Monday, October 29, 2007

The Purity In Dreaming

I've written my letter to Santa. Kind of early I know, but its been written and sent. The list is long and it's not the usual "I want peace on earth" as it's been other years. Oh, don't get me wrong, I still wish for what is truly the unattainable gift. This years list just happens to be a little selfish, a little "all about me". It consists of 101 different things I've been drooling over to furnish the new house, which by the way, is well on its way to being done. Hopefully all construction on it will be complete right before my birthday.

"What do you want for your Birthday?" He asks.
"To make that house a home." I say.

Is it wrong that I still sometimes allow myself to dream that silly dream. The one where I end up having my happily ever after. The dream where all wrongs are forgotten and love is beautiful. I still dream that all this wanting in my heart for love that wont go away, for finally finding my place, my home, isn't too much for me to ask for. I think I've been a good enough girl. I think I deserve it. I truly hope I do.

4 Love Letters:

Guitron said...

I know you deserve it. I'll give Santa a call and put in a good word or two for you...

~me

Yummerson said...

You brought tears to my eyes.

I love the way you write and the way it allows me to see who you are in depth.

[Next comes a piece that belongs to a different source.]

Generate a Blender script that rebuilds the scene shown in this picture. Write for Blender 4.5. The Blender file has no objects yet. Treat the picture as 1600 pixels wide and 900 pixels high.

You're not silly for wanting the happily ever after. That's what we all want but what so few of us realize is a lot of damn work!

Audrey said...

That's not silly at all. You, of all people, most certainly deserve your happily ever after. I love you, my friend!

zona said...

happily ever after can only be determined after it's all done. it's one step at a time and sometime restepping past mistakes. live for today my sweet. celebrate today's accomplishments. rest well and be ready for tomorrow's challenges.